As the manufacturing sector bleeds jobs, factory owners are worried about its future. This comes as employment statistics released on Tuesday show that the sector lost 55,000 jobs year on year in the second quarter.

The seasonally adjusted Absa purchasing managers index (PMI) rose to 51.5 index points in July, up from 47.9 in June.

However, the PMI pointed to a grim view for the rest of 2018. For the first time in 11 months, the subindex tracking expected business conditions in six months’ time dropped to below 50.

Unresolved trade disputes between the US and its major trading partners, continued domestic political uncertainty, higher fuel prices and the intermittent return of power interruptions would weigh on business conditions in the manufacturing sector in coming months, said NKC analyst Gerrit van Rooyen.
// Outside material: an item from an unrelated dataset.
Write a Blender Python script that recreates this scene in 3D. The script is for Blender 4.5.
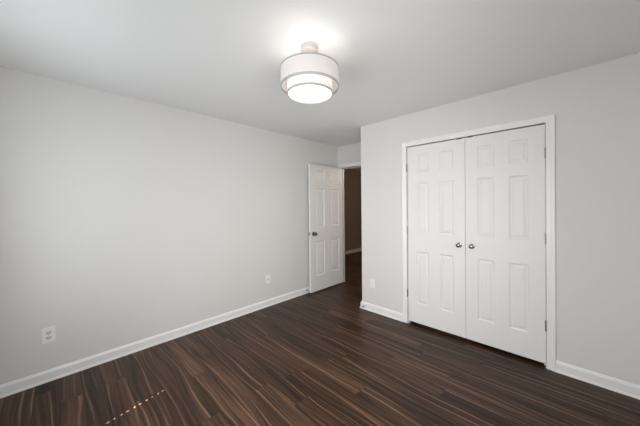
import bpy, bmesh, math, random
from mathutils import Vector, Matrix

# ------------------------------------------------------------------ scene, camera, light
for o in list(bpy.data.objects):
    bpy.data.objects.remove(o)
SC = bpy.context.scene
COL = SC.collection
PI = math.pi

WALL_L = -3.01      # face of the left wall
WALL_F = 2.873      # face of the closet wall
WALL_B = 3.572      # face of the entry-door wall
WALL_R = 0.56       # wall on the right, outside the frame
WALL_W = -0.51      # window wall behind the camera
CEIL = 2.44
RET_X = -2.018      # outside corner of the closet wall

cam_data = bpy.data.cameras.new('camera')
cam = bpy.data.objects.new('camera', cam_data)
COL.objects.link(cam)
cam_data.sensor_fit = 'HORIZONTAL'
cam_data.sensor_width = 36.0
cam_data.lens = 257.47 / 640.0 * 36.0
cam_data.shift_y = -5.87 / 640.0
cam_data.clip_start = 0.02
yaw, pitch, roll = 0.7718, -0.0069, -0.0096
fw = Vector((-math.sin(yaw), math.cos(yaw), 0)); rt = Vector((math.cos(yaw), math.sin(yaw), 0)); up = Vector((0, 0, 1))
f2 = fw * math.cos(pitch) + up * math.sin(pitch)
u2 = -fw * math.sin(pitch) + up * math.cos(pitch)
r3 = rt * math.cos(roll) + u2 * math.sin(roll)
u3 = -rt * math.sin(roll) + u2 * math.cos(roll)
mw = Matrix.Identity(4)
for i in range(3):
    mw[i][0], mw[i][1], mw[i][2] = r3[i], u3[i], -f2[i]
mw[2][3] = 1.3904
cam.matrix_world = mw
SC.camera = cam

vs = SC.view_settings
vs.view_transform = 'Standard'
vs.look = 'None'
vs.exposure = 0.08
vs.gamma = 1.0
vs.use_curve_mapping = False

world = bpy.data.worlds.new('World')
SC.world = world
world.use_nodes = True
wn = world.node_tree.nodes; wl = world.node_tree.links
bg = wn['Background']
sky = wn.new('ShaderNodeTexSky')
sky.sky_type = 'NISHITA'
sky.sun_disc = False
sky.sun_elevation = math.radians(48)
sky.sun_rotation = math.radians(170)
wl.new(sky.outputs['Color'], bg.inputs['Color'])
bg.inputs['Strength'].default_value = 0.15

# the sun: reaches the floor only through the cord holes of the closed blind
sun_data = bpy.data.lights.new('sun', 'SUN')
sun = bpy.data.objects.new('sun', sun_data)
COL.objects.link(sun)
sun_dir = Vector((-0.196, 0.98, -1.11)).normalized()
sun.rotation_euler = sun_dir.to_track_quat('-Z', 'Y').to_euler()
sun_data.energy = 60.0
sun_data.angle = math.radians(0.3)
sun_data.color = (1.0, 0.95, 0.88)

# daylight diffused by the blind of the window behind the camera
# (first area light; the other three are fill added to even out the room)
WIN_X0, WIN_X1, WIN_Z0, WIN_Z1 = -2.45, -1.35, 0.70, 2.06
WN2_X0, WN2_X1 = -1.25, -0.15
WN3_Y0, WN3_Y1 = -0.34, 1.20
def area(name, loc, direction, sx, sy, power, color, spread=180):
    d = bpy.data.lights.new(name, 'AREA')
    d.shape = 'RECTANGLE'; d.size = sx; d.size_y = sy
    d.energy = power; d.color = color; d.spread = math.radians(spread)
    o = bpy.data.objects.new(name, d)
    COL.objects.link(o)
    o.location = loc
    o.rotation_euler = Vector(direction).to_track_quat('-Z', 'Y').to_euler()
    return o
area('window_and_fill_light', ((WIN_X0 + WIN_X1) / 2, WALL_W + 0.10, 1.33), (0, 1, 0.09), 1.1, 1.3, 13.0, (0.87, 0.955, 1.0))
area('window_and_fill_light', ((WN2_X0 + WN2_X1) / 2, WALL_W + 0.15, 1.20), (-0.06, 1, -0.2), 1.1, 1.1, 17.8, (1.0, 0.99, 0.99), 130)  # fill added for the closet wall, set before the added rear window
area('window_and_fill_light', (WALL_R - 0.10, (WN3_Y0 + WN3_Y1) / 2, 1.12), (-1, 0.0, -0.10), 1.4, 1.1, 12.6, (0.99, 0.99, 1.0), 155)  # fill added for the left wall, set before the added right window
area('window_and_fill_light', (WALL_R - 0.36, 0.45, 1.20), (-1, 0.65, 0), 0.9, 1.1, 6.4, (1.0, 0.99, 0.965), 90)  # extra fill added, aimed at the far corner and open door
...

"The manufacturing industry reversed all its job gains from the previous two quarters, in line with deteriorating business conditions in the industry," Van Rooyen said.

The manufacturing sector was extremely responsive to changes in the global and local environments, the Manufacturing Circle executive director Philippa Rodseth said. She added that the sector still had a long way to go to see a turnaround.

"We continue to motivate the importance of the sector as a leading contributor to economic growth, but we still have a long way to go and we are not going to see immediate changes overnight," Rodseth said. "Our factories are currently operating under capacity, and we need demand-side interventions to include implementation of catalytic projects to kick-start growth and stimulate additional investment."

The PMI gauges activity in the manufacturing sector and is usually a good indicator of where the production numbers will head in two months. A figure above 50 indicates expansion in the sector.

"This is the first time since August 2017 that manufacturers expect conditions to deteriorate going forward instead of improving," Absa said in a statement on Wednesday.

Manufacturing was one of the biggest detractors from economic growth in the first three months of the year. The sector, however, rebounded in the second quarter. While SA is expected to stave off a recession, economic growth will remain weak.

While still a heavy hitter, the sector has shrunk substantially in recent years. Since the early 1980s, manufacturing’s contribution to GDP dropped from 24% to less than 13% in 2018.

"For what it’s worth, the reading was a positive sign that activity picked up going into the third quarter," Capital Economics economist John Ashbourne said.

However, SA’s slow growth again highlighted the serious need for structural reform, with the risk to fiscal sustainability and credit ratings having become elevated again, Old Mutual head of economic research Johann Els said.